Harris got himself elected leader of the shrunken five-member Democratic corps in the state Senate and made the most of his position, becoming an active spokesman for the party’s issues, and meanwhile working across the aisle with Republicans like state Senator Brian Kelsey on nonpartisan matters.

Ever on the move, Harris meditated seriously on another race for Congress against incumbent Cohen but thought better of it, publicly dropping the idea in early 2016. His latest initiative, the Tennessee Voter Project, serves the dual purpose of revving up Democratic energy in general and keeping his name before the public.

And now opportunity beckons once more with the county mayor’s race. It seems almost inevitable that either he or Mulroy, still functioning as a mutually supportive duo, will make the race, and that coin flip will likely happen fairly soon.

Nor does the guessing game end there. The latest rumors in Democratic Party circles concern the possible mayoral candidacies of two other big names — Harold Byrd and Shea Flinn

A core member of the politically active Byrd family, Byrd is president of the Bank of Bartlett, essentially a family enterprise. A longtime state Representative and a political broker in his own right, Byrd was the Democratic nominee for Congress in the 7th District in 1994, losing that year to Republican Ed Bryant.

He prepared a race for county mayor in 2002 but reluctantly withdrew when then Public Defender A C Wharton became a candidate for the nomination, transforming that year’s Democratic primary into a three-way affair that also included then state Representative Carol Chumney.

By 2010, Byrd’s reputation and popularity, both in Democratic circles and across the party line, were such as to make him an odds-on favorite to be elected county mayor that year. Pointedly, Mark Luttrell, the ultimate winner as a Republican nominee, had let it be known that he would eschew the mayoral race and seek reelection as sheriff if Byrd ran for mayor. But a combination of a personal illness and a post-recession duty to see to the needs of the family banking business kept Byrd from running that year.

Now, the word is that Byrd, with both his own and the bank’s health in seemingly good order, is looking at one last chance at gaining the office.

Then there is the chance of a candidacy for the office by Shea Flinn, yet another former political figure with a high profile, both in Democratic Party ranks and in bipartisan circles.

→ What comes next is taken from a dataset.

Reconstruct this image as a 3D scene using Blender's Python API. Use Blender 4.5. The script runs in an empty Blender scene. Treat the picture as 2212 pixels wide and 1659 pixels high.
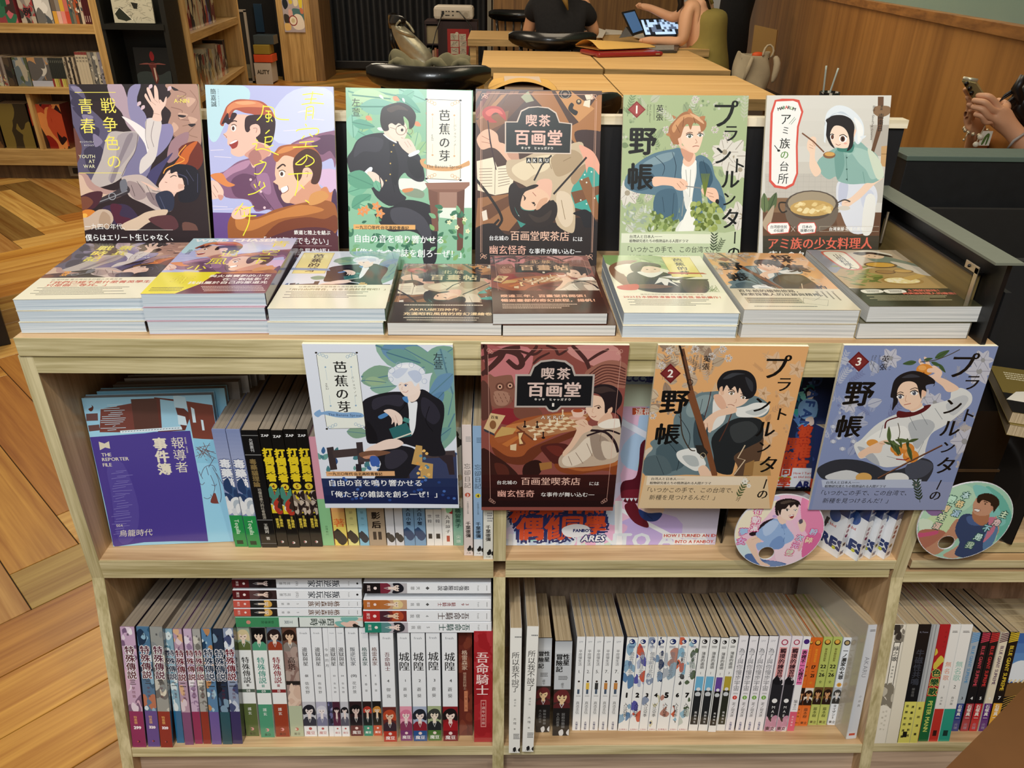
import bpy,bmesh,math,random,sys
import numpy as np
from mathutils import Vector,Matrix,geometry
S=bpy.context.scene
COL=S.collection
R_=random.Random(7)
H=.87
# camera
PITCH,YAW,ROLL,FPX=.50461,.02541,.01758,1649.1
CAM=Vector((.58775,-.84975,.40818+H))
F_=Vector((math.sin(YAW)*math.cos(PITCH),math.cos(YAW)*math.cos(PITCH),-math.sin(PITCH)))
R0=Vector((math.cos(YAW),-math.sin(YAW),0));U0=R0.cross(F_)
RT=R0*math.cos(ROLL)+U0*math.sin(ROLL);UP=-R0*math.sin(ROLL)+U0*math.cos(ROLL)
cam=bpy.data.cameras.new('camera');camo=bpy.data.objects.new('camera',cam);COL.objects.link(camo)
cam.sensor_width=36;cam.lens=FPX*36/2212;cam.clip_start=.02;cam.clip_end=60
camo.matrix_world=Matrix(((RT.x,UP.x,-F_.x,CAM.x),(RT.y,UP.y,-F_.y,CAM.y),(RT.z,UP.z,-F_.z,CAM.z),(0,0,0,1)))
S.camera=camo
def ray(u,v):return F_+RT*((u-1106)/FPX)-UP*((v-829.5)/FPX)
def onp(u,v,p,n):
 d=ray(u,v);n=Vector(n);return CAM+d*((Vector(p)-CAM).dot(n)/d.dot(n))
def onz(u,v,z):return onp(u,v,(0,0,z),(0,0,1))
def ony(u,v,y):return onp(u,v,(0,y,0),(0,1,0))
# colour, light, exposure
S.view_settings.view_transform='Standard';S.view_settings.look='None'
S.view_settings.exposure=0;S.view_settings.gamma=1;S.view_settings.use_curve_mapping=False
def lin(c):
 if isinstance(c,str):
  c=c.lstrip('#')
  if len(c)==3:c=''.join(a*2 for a in c)
  c=[int(c[i:i+2],16)/255 for i in(0,2,4)]
  return tuple((a/12.92 if a<=.04045 else((a+.055)/1.055)**2.4)for a in c)
 return tuple(c)
W=bpy.data.worlds.new('world');S.world=W;W.use_nodes=True
W.node_tree.nodes['Background'].inputs[0].default_value=(1,.86,.66,1)
W.node_tree.nodes['Background'].inputs[1].default_value=.2
def light(kind,loc,target,power,size,col=(1,.93,.82),spot=None,blend=.5):
 l=bpy.data.lights.new('ceiling_lamp',kind);l.energy=power;l.color=col
 if kind=='AREA':l.size=size
 else:l.shadow_soft_size=size
 if kind=='SPOT':l.spot_size=math.radians(spot);l.spot_blend=blend
 o=bpy.data.objects.new('ceiling_lamp',l);COL.objects.link(o);o.location=loc
 o.rotation_euler=(Vector(target)-Vector(loc)).to_track_quat('-Z','Y').to_euler()
 return o
light('SPOT',(.15,-1.35,2.75),(.5,.0,.75),70,.055,(1,.97,.93),75,.6)
light('SPOT',(1.15,-1.0,2.75),(.7,.05,.7),54,.055,(1,.88,.70),75,.6)
light('AREA',(.3,-1.6,2.6),(.5,.1,.7),38,1.0,(.9,.96,1))
light('AREA',(1.2,3.6,2.7),(1.2,3.8,0),40,1.6,(1,.84,.62))
light('AREA',(-1.5,2.8,2.7),(-1.5,3.6,.3),56,1.2,(1,.86,.66))
light('AREA',(-1.2,7.5,2.7),(-1.4,7.8,0),55,1.2,(1,.82,.6))
light('AREA',(1.9,1.6,2.7),(1.9,1.8,.6),15,.8,(1,.84,.6))
light('SPOT',(-1.2,.2,2.7),(-.8,.7,0),36,.08,(1,.86,.6),70,.6)
# materials
MATS={}
def nt(name):
 m=bpy.data.materials.new(name);m.use_nodes=True
 return m,m.node_tree.nodes,m.node_tree.links,m.node_tree.nodes['Principled BSDF']
def plain(name,col,rough=.5,metal=0,coat=0,alpha=1,emit=0,trans=0,bump=0,noise=0):
 if name in MATS:return MATS[name]
 m,n,l,b=nt(name);c=lin(col)
 b.inputs['Base Color'].default_value=(*c,1);b.inputs['Roughness'].default_value=rough
 b.inputs['Metallic'].default_value=metal;b.inputs['Coat Weight'].default_value=coat
 b.inputs['Transmission Weight'].default_value=trans
 if emit:b.inputs['Emission Color'].default_value=(*c,1);b.inputs['Emission Strength'].default_value=emit
 tc=n.new('ShaderNodeTexCoord');nz=n.new('ShaderNodeTexNoise');nz.inputs['Scale'].default_value=60
 l.new(tc.outputs['Object'],nz.inputs['Vector'])
 mr=n.new('ShaderNodeMapRange');mr.inputs[3].default_value=max(.02,rough-.06);mr.inputs[4].default_value=min(1,rough+.06)
 l.new(nz.outputs[0],mr.inputs[0]);l.new(mr.outputs[0],b.inputs['Roughness'])
 if noise:
  mx=n.new('ShaderNodeMix');mx.data_type='RGBA';mx.inputs[6].default_value=(*[a*(1-noise)for a in c],1);mx.inputs[7].default_value=(*[min(1,a*(1+noise))for a in c],1)
  nz.inputs['Scale'].default_value=25
  l.new(nz.outputs[0],mx.inputs[0]);l.new(mx.outputs[2],b.inputs['Base Color'])
 if bump:
  bp=n.new('ShaderNodeBump');bp.inputs['Strength'].default_value=bump;bp.inputs['Distance'].default_value=.002
  l.new(nz.outputs[0],bp.inputs['Height']);l.new(bp.outputs[0],b.inputs['Normal'])
 MATS[name]=m;return m
def wood(name,c1,c2,axis='X',scale=1.,rough=.45,tint=False,contrast=1.):
 if name in MATS:return MATS[name]
 m,n,l,b=nt(name)
 tc=n.new('ShaderNodeTexCoord');mp=n.new('ShaderNodeMapping')
 st={'X':(1.3,34,34),'Y':(34,1.3,34),'Z':(34,34,1.3)}[axis]
 mp.inputs['Scale'].default_value=[a*scale for a in st]
 l.new(tc.outputs['Object'],mp.inputs[0])
 src=mp.outputs[0]
 if tint:
  oi=n.new('ShaderNodeObjectInfo');va=n.new('ShaderNodeVectorMath');va.operation='SCALE';cb=n.new('ShaderNodeCombineXYZ')
  for i in range(3):l.new(oi.outputs['Random'],cb.inputs[i])
  l.new(cb.outputs[0],va.inputs[0]);va.inputs['Scale'].default_value=57
  ad=n.new('ShaderNodeVectorMath');l.new(src,ad.inputs[0]);l.new(va.outputs[0],ad.inputs[1]);src=ad.outputs[0]
 n1=n.new('ShaderNodeTexNoise');n1.inputs['Scale'].default_value=1.6;n1.inputs['Detail'].default_value=5;n1.inputs['Distortion'].default_value=.5
 n2=n.new('ShaderNodeTexNoise');n2.inputs['Scale'].default_value=7;n2.inputs['Detail'].default_value=6
 l.new(src,n1.inputs['Vector']);l.new(src,n2.inputs['Vector'])
 ad2=n.new('ShaderNodeMath');ad2.operation='MULTIPLY_ADD';ad2.inputs[1].default_value=.45;l.new(n2.outputs[0],ad2.inputs[0]);l.new(n1.outputs[0],ad2.inputs[2])
 rp=n.new('ShaderNodeValToRGB');e=rp.color_ramp.elements
 k=.17/contrast
 e[0].position=.72-k;e[1].position=.72+k;e[0].color=(*lin(c2),1);e[1].color=(*lin(c1),1)
 l.new(ad2.outputs[0],rp.inputs[0]);out=rp.outputs[0]
 if tint:
  at=n.new('ShaderNodeAttribute');at.attribute_name='tint';at.attribute_type='OBJECT'
  mx=n.new('ShaderNodeMix');mx.data_type='RGBA';mx.blend_type='MULTIPLY';mx.inputs[0].default_value=1
  l.new(out,mx.inputs[6]);l.new(at.outputs['Color'],mx.inputs[7]);out=mx.outputs[2]
 l.new(out,b.inputs['Base Color']);b.inputs['Roughness'].default_value=rough
 bp=n.new('ShaderNodeBump');bp.inputs['Strength'].default_value=.12;bp.inputs['Distance'].default_value=.001
 l.new(n2.outputs[0],bp.inputs['Height']);l.new(bp.outputs[0],b.inputs['Normal'])
 MATS[name]=m;return m
def pages(name,c1,c2,axis='Y',freq=900):
 if name in MATS:return MATS[name]
 m,n,l,b=nt(name)
 tc=n.new('ShaderNodeTexCoord');mp=n.new('ShaderNodeMapping')
 mp.inputs['Scale'].default_value={'X':(freq,4,4),'Z':(4,4,freq)}[axis]
 l.new(tc.outputs['Object'],mp.inputs[0]);nz=n.new('ShaderNodeTexNoise');nz.inputs['Detail'].default_value=3;nz.inputs['Scale'].default_value=1
 l.new(mp.outputs[0],nz.inputs[0]);rp=n.new('ShaderNodeValToRGB');e=rp.color_ramp.elements
 e[0].position=.35;e[1].position=.58;e[0].color=(*lin(c2),1);e[1].color=(*lin(c1),1)
 l.new(nz.outputs[0],rp.inputs[0]);l.new(rp.outputs[0],b.inputs['Base Color']);b.inputs['Roughness'].default_value=.6
 MATS[name]=m;return m
def printed(name='printed_paper',rough=.35,coat=.25):
 if name in MATS:return MATS[name]
 m,n,l,b=nt(name)
 a=n.new('ShaderNodeAttribute');a.attribute_name='Col'
 l.new(a.outputs['Color'],b.inputs['Base Color']);b.inputs['Roughness'].default_value=rough;b.inputs['Coat Weight'].default_value=coat
 b.inputs['Coat Roughness'].default_value=.12
 MATS[name]=m;return m
EDGE=lambda ax:wood('oak_edge_band_'+ax.lower(),'#d9cba0','#a89a6c',ax,1.6)
SURF=lambda ax:wood('oak_laminate_'+ax.lower(),'#dcb98c','#b08c62',ax,1.)
BACK=lambda ax:wood('oak_backing_'+ax.lower(),'#cdb39a','#97806c',ax,1.)
BLACK=plain('black_metal','#0c0c0e',.4);BLKW=plain('black_lacquer','#0a0807',.25,coat=.4)
PRT=printed();GLO=printed('glossy_print',.18,.7)
PG_W=pages('cool_paper_edge_z','#dfe5ec','#9fb0bf','Z',1300)
PG_V=pages('warm_paper_edge_x','#c8b493','#8f7a5a','X',1100)
PG_G=pages('grey_paper_edge_x','#a39583','#786b5c','X',1100)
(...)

A prominent member of the city council after his election in 2007, Flinn resigned his seat in 2015 to become senior vice president for the Greater Memphis Area Chamber of Commerce.

That Flinn was considering a re-entry into political ranks was first signaled recently when his name was prominently featured in a telephone robo-poll of potential candidates for county mayor. That was amid rampant speculation that Flinn had a hand in the sponsorship of the poll.

If Flinn should become a candidate he is sure to have the full support of his father, wealthy radiologist/broadcast executive George Flinn, whose resources are such as to have paid for numerous political races by the senior Flinn himself, a one-time member of the County Commission but a so-far unsuccessful aspirant for a variety of other offices.

That George Flinn is a conservative Republican and Shea Flinn is known as a progressive Democrat is an anomaly of the James Carville-Mary Matalin sort that troubles neither father nor son.